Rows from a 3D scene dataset
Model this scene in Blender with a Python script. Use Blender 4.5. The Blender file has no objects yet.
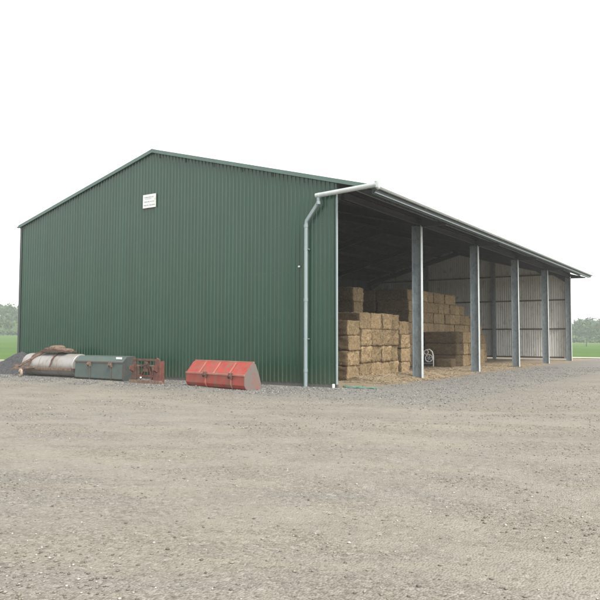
import bpy, bmesh, math, random
import numpy as np
from mathutils import Vector, Matrix, noise
random.seed(7); rng = np.random.default_rng(11)
SC = bpy.context.scene
COL = SC.collection
R = math.radians

# ------------------------------------------------------------------ camera
TH, PI_, RO = .5798, .0567, .0028
CX, CY, CZ = 11.173, -19.2823, 1.6016
rt = Vector((math.cos(TH), math.sin(TH), 0)); fw = Vector((-math.sin(TH), math.cos(TH), 0)); up = Vector((0, 0, 1))
F2 = fw*math.cos(PI_) + up*math.sin(PI_); U2 = -fw*math.sin(PI_) + up*math.cos(PI_)
R3 = rt*math.cos(RO) + U2*math.sin(RO); U3 = -rt*math.sin(RO) + U2*math.cos(RO)
cam = bpy.data.cameras.new('camera'); cam.sensor_width = 36; cam.lens = 36*682.45/600; cam.clip_end = 5000; cam.clip_start = .1
co = bpy.data.objects.new('camera', cam); COL.objects.link(co); SC.camera = co
m = Matrix((R3, U3, -F2)).transposed().to_4x4(); m.translation = Vector((CX, CY, CZ)); co.matrix_world = m

def polar(right, fwd):            # a place given as metres right of and ahead of where the photographer stood
    return CX + rt.x*right + fw.x*fwd, CY + rt.y*right + fw.y*fwd

# ------------------------------------------------------------------ light
w = bpy.data.worlds.new('World'); SC.world = w; w.use_nodes = True
nt = w.node_tree; nt.nodes.clear()
SUN_EL, SUN_AZ = 52, 112          # azimuth clockwise from +Y
sky = nt.nodes.new('ShaderNodeTexSky'); sky.sky_type = 'NISHITA'; sky.sun_disc = False
sky.sun_elevation = R(SUN_EL); sky.sun_rotation = R(SUN_AZ); sky.dust_density = 1.2; sky.air_density = 1.0; sky.ozone_density = 1.0
hs = nt.nodes.new('ShaderNodeHueSaturation'); hs.inputs['Saturation'].default_value = .05
bg = nt.nodes.new('ShaderNodeBackground'); bg.inputs['Strength'].default_value = .15
out = nt.nodes.new('ShaderNodeOutputWorld')
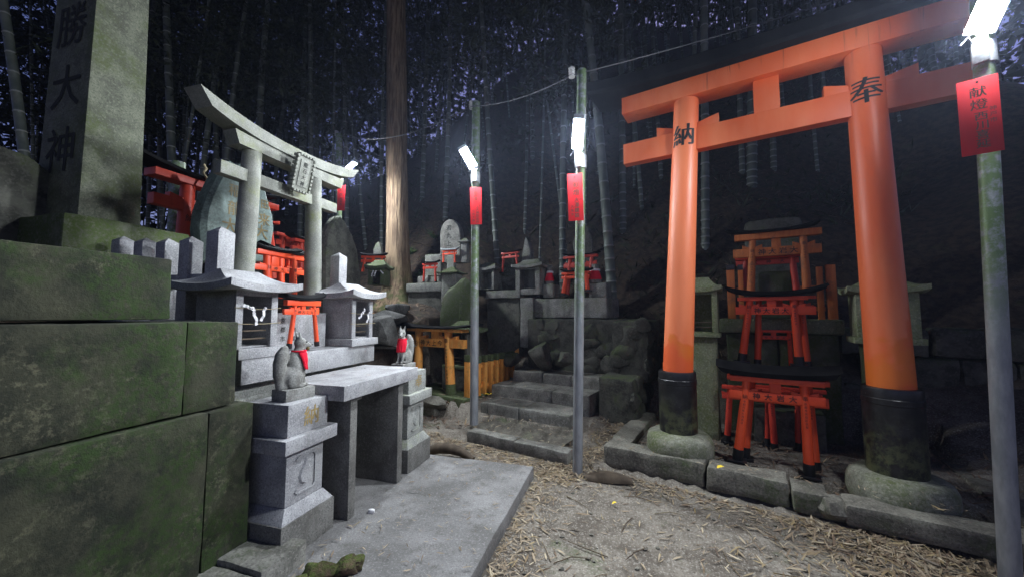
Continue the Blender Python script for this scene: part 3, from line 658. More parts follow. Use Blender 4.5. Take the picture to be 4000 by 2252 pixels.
torii('dim red torii leaning by the blue-green inscribed stone', A, 5.3, (709, 690), (745, 695), (709, 592), (745, 596), (696, 582, 590, 757), (697, 603, 613, 757), 6, None, red=verm_dark)
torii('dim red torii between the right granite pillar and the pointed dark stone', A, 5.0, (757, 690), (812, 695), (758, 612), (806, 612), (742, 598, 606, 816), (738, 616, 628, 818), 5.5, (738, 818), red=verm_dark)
torii('large red torii with wide black roof standing behind the inscribed blue-green stone', A, 5.0, (458, 650), (686, 700), (474, 440), (668, 452), (390, 418, 437, 705), (392, 481, 510, 692), 20, (330, 722), texts=dict(l=('納', '', .60)), red=verm_mid, roof_th=.75, curve=.6, group=None)
# --- grey granite torii over the altar
t = thing('stone_torii', 'grey granite torii with carved name tablet over the altar', 'torii gate', A, 2.72, 3.05, 1.15)
for x0, x1 in ((-.385, -.335), (.40, .34)):
    m = MB(); m.tube([(x0+(x1-x0)*j/10, 0, 1.745*j/10) for j in range(11)], [.086-.012*j/10 for j in range(11)], 28); m.build('pillar', torii_granite, t)
m = MB(); m.box(-.62, .63, -.045, .045, 1.46, 1.565, .004); m.build('tie_beam', torii_granite, t)
def arch(zc0, zc1, xa, xb, w, up, tilt):
    m = MB(); rings = []
    for i in range(29):
        f = i/28; x = xa+(xb-xa)*f; e = up*abs(2*f-1)**2.5; k = (2*f-1); s = tilt*(k*k*k)
        tk = .02*abs(k)**2
        rings.append([(x-s, -w, zc0+e), (x-s, w, zc0+e), (x+s, w, zc1+e+tk), (x+s, -w, zc1+e+tk)])
    m.loft(rings); return m
arch(1.745, 1.835, -.52, .68, .07, .0, .02).build('lower_lintel', torii_granite, t, ang=30)
arch(1.836, 1.935, -.78, .87, .09, .095, .045).build('upper_lintel', torii_granite, t, ang=30)
m = MB(); m.box(-.085, .085, -.02, .02, -.16, .16, .004)
for sx in (-1, 1):
    for i in range(9):
        m.hull([(sx*(.085+a), b, -.15+.0375*i+c) for a in (0, .022) for b in (-.035, .02) for c in (-.013, .013)], .003)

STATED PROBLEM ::
Omit pictures; set down the rest of the material word for word.

THE SOLUTION ::
Model this scene in Blender with a Python script. Use Blender 4.5. The Blender file has no objects yet.
import bpy, bmesh, math, random
import numpy as np
from mathutils import Vector, Matrix, noise
random.seed(7); rng = np.random.default_rng(11)
SC = bpy.context.scene
COL = SC.collection
R = math.radians

# ------------------------------------------------------------------ camera
TH, PI_, RO = .5798, .0567, .0028
CX, CY, CZ = 11.173, -19.2823, 1.6016
rt = Vector((math.cos(TH), math.sin(TH), 0)); fw = Vector((-math.sin(TH), math.cos(TH), 0)); up = Vector((0, 0, 1))
F2 = fw*math.cos(PI_) + up*math.sin(PI_); U2 = -fw*math.sin(PI_) + up*math.cos(PI_)
R3 = rt*math.cos(RO) + U2*math.sin(RO); U3 = -rt*math.sin(RO) + U2*math.cos(RO)
cam = bpy.data.cameras.new('camera'); cam.sensor_width = 36; cam.lens = 36*682.45/600; cam.clip_end = 5000; cam.clip_start = .1
co = bpy.data.objects.new('camera', cam); COL.objects.link(co); SC.camera = co
m = Matrix((R3, U3, -F2)).transposed().to_4x4(); m.translation = Vector((CX, CY, CZ)); co.matrix_world = m

def polar(right, fwd):            # a place given as metres right of and ahead of where the photographer stood
    return CX + rt.x*right + fw.x*fwd, CY + rt.y*right + fw.y*fwd

# ------------------------------------------------------------------ light
w = bpy.data.worlds.new('World'); SC.world = w; w.use_nodes = True
nt = w.node_tree; nt.nodes.clear()
SUN_EL, SUN_AZ = 52, 112          # azimuth clockwise from +Y
sky = nt.nodes.new('ShaderNodeTexSky'); sky.sky_type = 'NISHITA'; sky.sun_disc = False
sky.sun_elevation = R(SUN_EL); sky.sun_rotation = R(SUN_AZ); sky.dust_density = 1.2; sky.air_density = 1.0; sky.ozone_density = 1.0
hs = nt.nodes.new('ShaderNodeHueSaturation'); hs.inputs['Saturation'].default_value = .05
bg = nt.nodes.new('ShaderNodeBackground'); bg.inputs['Strength'].default_value = .15
out = nt.nodes.new('ShaderNodeOutputWorld')
Continue the Blender Python script for this scene: part 3, from line 658. More parts follow. Use Blender 4.5. Take the picture to be 4000 by 2252 pixels.
torii('dim red torii leaning by the blue-green inscribed stone', A, 5.3, (709, 690), (745, 695), (709, 592), (745, 596), (696, 582, 590, 757), (697, 603, 613, 757), 6, None, red=verm_dark)
torii('dim red torii between the right granite pillar and the pointed dark stone', A, 5.0, (757, 690), (812, 695), (758, 612), (806, 612), (742, 598, 606, 816), (738, 616, 628, 818), 5.5, (738, 818), red=verm_dark)
torii('large red torii with wide black roof standing behind the inscribed blue-green stone', A, 5.0, (458, 650), (686, 700), (474, 440), (668, 452), (390, 418, 437, 705), (392, 481, 510, 692), 20, (330, 722), texts=dict(l=('納', '', .60)), red=verm_mid, roof_th=.75, curve=.6, group=None)
# --- grey granite torii over the altar
t = thing('stone_torii', 'grey granite torii with carved name tablet over the altar', 'torii gate', A, 2.72, 3.05, 1.15)
for x0, x1 in ((-.385, -.335), (.40, .34)):
    m = MB(); m.tube([(x0+(x1-x0)*j/10, 0, 1.745*j/10) for j in range(11)], [.086-.012*j/10 for j in range(11)], 28); m.build('pillar', torii_granite, t)
m = MB(); m.box(-.62, .63, -.045, .045, 1.46, 1.565, .004); m.build('tie_beam', torii_granite, t)
def arch(zc0, zc1, xa, xb, w, up, tilt):
    m = MB(); rings = []
    for i in range(29):
        f = i/28; x = xa+(xb-xa)*f; e = up*abs(2*f-1)**2.5; k = (2*f-1); s = tilt*(k*k*k)
        tk = .02*abs(k)**2
        rings.append([(x-s, -w, zc0+e), (x-s, w, zc0+e), (x+s, w, zc1+e+tk), (x+s, -w, zc1+e+tk)])
    m.loft(rings); return m
arch(1.745, 1.835, -.52, .68, .07, .0, .02).build('lower_lintel', torii_granite, t, ang=30)
arch(1.836, 1.935, -.78, .87, .09, .095, .045).build('upper_lintel', torii_granite, t, ang=30)
m = MB(); m.box(-.085, .085, -.02, .02, -.16, .16, .004)
for sx in (-1, 1):
    for i in range(9):
        m.hull([(sx*(.085+a), b, -.15+.0375*i+c) for a in (0, .022) for b in (-.035, .02) for c in (-.013, .013)], .003)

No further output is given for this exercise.